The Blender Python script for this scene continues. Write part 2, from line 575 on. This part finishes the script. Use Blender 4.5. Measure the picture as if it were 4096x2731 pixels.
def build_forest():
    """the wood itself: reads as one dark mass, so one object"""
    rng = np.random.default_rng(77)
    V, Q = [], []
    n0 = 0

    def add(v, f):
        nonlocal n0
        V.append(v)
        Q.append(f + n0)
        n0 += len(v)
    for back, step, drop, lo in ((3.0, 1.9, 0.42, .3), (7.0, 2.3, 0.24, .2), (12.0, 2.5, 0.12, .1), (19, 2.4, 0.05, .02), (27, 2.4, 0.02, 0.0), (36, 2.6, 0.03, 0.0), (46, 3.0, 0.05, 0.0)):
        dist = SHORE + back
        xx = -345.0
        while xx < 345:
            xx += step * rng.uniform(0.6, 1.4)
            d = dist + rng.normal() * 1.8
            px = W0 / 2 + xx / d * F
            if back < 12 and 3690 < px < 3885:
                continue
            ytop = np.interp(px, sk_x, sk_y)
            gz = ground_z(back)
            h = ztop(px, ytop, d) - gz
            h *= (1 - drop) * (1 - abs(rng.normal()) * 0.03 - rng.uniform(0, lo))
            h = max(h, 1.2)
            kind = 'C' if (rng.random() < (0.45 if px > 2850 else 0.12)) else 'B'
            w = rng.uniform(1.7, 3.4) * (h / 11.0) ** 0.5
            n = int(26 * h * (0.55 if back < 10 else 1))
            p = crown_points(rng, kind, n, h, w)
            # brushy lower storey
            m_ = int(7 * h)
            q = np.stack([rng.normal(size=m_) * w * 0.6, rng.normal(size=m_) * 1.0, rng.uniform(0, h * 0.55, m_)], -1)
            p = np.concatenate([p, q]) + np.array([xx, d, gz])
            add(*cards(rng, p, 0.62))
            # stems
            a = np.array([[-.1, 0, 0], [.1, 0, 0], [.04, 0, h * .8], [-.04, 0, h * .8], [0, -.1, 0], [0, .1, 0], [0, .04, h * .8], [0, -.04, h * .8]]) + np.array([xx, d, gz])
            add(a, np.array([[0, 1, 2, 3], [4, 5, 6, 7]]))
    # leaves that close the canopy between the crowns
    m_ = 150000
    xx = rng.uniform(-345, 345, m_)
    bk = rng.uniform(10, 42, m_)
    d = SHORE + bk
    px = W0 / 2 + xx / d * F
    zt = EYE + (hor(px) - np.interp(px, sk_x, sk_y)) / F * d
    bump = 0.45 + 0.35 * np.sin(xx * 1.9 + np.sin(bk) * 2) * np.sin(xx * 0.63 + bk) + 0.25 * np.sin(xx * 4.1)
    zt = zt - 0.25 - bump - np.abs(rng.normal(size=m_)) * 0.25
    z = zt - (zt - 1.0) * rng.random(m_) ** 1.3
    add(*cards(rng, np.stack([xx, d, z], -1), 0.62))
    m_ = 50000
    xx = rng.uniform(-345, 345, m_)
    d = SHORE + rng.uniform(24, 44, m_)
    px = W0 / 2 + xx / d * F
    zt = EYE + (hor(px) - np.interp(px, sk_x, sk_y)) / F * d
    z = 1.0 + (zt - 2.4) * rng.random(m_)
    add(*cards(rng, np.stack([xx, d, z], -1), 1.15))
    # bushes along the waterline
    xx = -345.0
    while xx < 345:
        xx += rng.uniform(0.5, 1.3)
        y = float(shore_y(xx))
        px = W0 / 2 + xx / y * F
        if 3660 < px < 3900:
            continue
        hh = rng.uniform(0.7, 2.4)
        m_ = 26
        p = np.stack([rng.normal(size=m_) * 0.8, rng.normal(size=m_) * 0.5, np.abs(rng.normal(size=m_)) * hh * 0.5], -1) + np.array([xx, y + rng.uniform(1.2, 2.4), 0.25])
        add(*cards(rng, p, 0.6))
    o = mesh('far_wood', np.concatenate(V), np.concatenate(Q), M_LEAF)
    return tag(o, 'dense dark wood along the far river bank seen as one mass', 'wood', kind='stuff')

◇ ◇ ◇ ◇

#### Given instruction:
Set down all of the data above, word for word.

#### Written response:
The Blender Python script for this scene continues. Write part 2, from line 575 on. This part finishes the script. Use Blender 4.5. Measure the picture as if it were 4096x2731 pixels.
def build_forest():
    """the wood itself: reads as one dark mass, so one object"""
    rng = np.random.default_rng(77)
    V, Q = [], []
    n0 = 0

    def add(v, f):
        nonlocal n0
        V.append(v)
        Q.append(f + n0)
        n0 += len(v)
    for back, step, drop, lo in ((3.0, 1.9, 0.42, .3), (7.0, 2.3, 0.24, .2), (12.0, 2.5, 0.12, .1), (19, 2.4, 0.05, .02), (27, 2.4, 0.02, 0.0), (36, 2.6, 0.03, 0.0), (46, 3.0, 0.05, 0.0)):
        dist = SHORE + back
        xx = -345.0
        while xx < 345:
            xx += step * rng.uniform(0.6, 1.4)
            d = dist + rng.normal() * 1.8
            px = W0 / 2 + xx / d * F
            if back < 12 and 3690 < px < 3885:
                continue
            ytop = np.interp(px, sk_x, sk_y)
            gz = ground_z(back)
            h = ztop(px, ytop, d) - gz
            h *= (1 - drop) * (1 - abs(rng.normal()) * 0.03 - rng.uniform(0, lo))
            h = max(h, 1.2)
            kind = 'C' if (rng.random() < (0.45 if px > 2850 else 0.12)) else 'B'
            w = rng.uniform(1.7, 3.4) * (h / 11.0) ** 0.5
            n = int(26 * h * (0.55 if back < 10 else 1))
            p = crown_points(rng, kind, n, h, w)
            # brushy lower storey
            m_ = int(7 * h)
            q = np.stack([rng.normal(size=m_) * w * 0.6, rng.normal(size=m_) * 1.0, rng.uniform(0, h * 0.55, m_)], -1)
            p = np.concatenate([p, q]) + np.array([xx, d, gz])
            add(*cards(rng, p, 0.62))
            # stems
            a = np.array([[-.1, 0, 0], [.1, 0, 0], [.04, 0, h * .8], [-.04, 0, h * .8], [0, -.1, 0], [0, .1, 0], [0, .04, h * .8], [0, -.04, h * .8]]) + np.array([xx, d, gz])
            add(a, np.array([[0, 1, 2, 3], [4, 5, 6, 7]]))
    # leaves that close the canopy between the crowns
    m_ = 150000
    xx = rng.uniform(-345, 345, m_)
    bk = rng.uniform(10, 42, m_)
    d = SHORE + bk
    px = W0 / 2 + xx / d * F
    zt = EYE + (hor(px) - np.interp(px, sk_x, sk_y)) / F * d
    bump = 0.45 + 0.35 * np.sin(xx * 1.9 + np.sin(bk) * 2) * np.sin(xx * 0.63 + bk) + 0.25 * np.sin(xx * 4.1)
    zt = zt - 0.25 - bump - np.abs(rng.normal(size=m_)) * 0.25
    z = zt - (zt - 1.0) * rng.random(m_) ** 1.3
    add(*cards(rng, np.stack([xx, d, z], -1), 0.62))
    m_ = 50000
    xx = rng.uniform(-345, 345, m_)
    d = SHORE + rng.uniform(24, 44, m_)
    px = W0 / 2 + xx / d * F
    zt = EYE + (hor(px) - np.interp(px, sk_x, sk_y)) / F * d
    z = 1.0 + (zt - 2.4) * rng.random(m_)
    add(*cards(rng, np.stack([xx, d, z], -1), 1.15))
    # bushes along the waterline
    xx = -345.0
    while xx < 345:
        xx += rng.uniform(0.5, 1.3)
        y = float(shore_y(xx))
        px = W0 / 2 + xx / y * F
        if 3660 < px < 3900:
            continue
        hh = rng.uniform(0.7, 2.4)
        m_ = 26
        p = np.stack([rng.normal(size=m_) * 0.8, rng.normal(size=m_) * 0.5, np.abs(rng.normal(size=m_)) * hh * 0.5], -1) + np.array([xx, y + rng.uniform(1.2, 2.4), 0.25])
        add(*cards(rng, p, 0.6))
    o = mesh('far_wood', np.concatenate(V), np.concatenate(Q), M_LEAF)
    return tag(o, 'dense dark wood along the far river bank seen as one mass', 'wood', kind='stuff')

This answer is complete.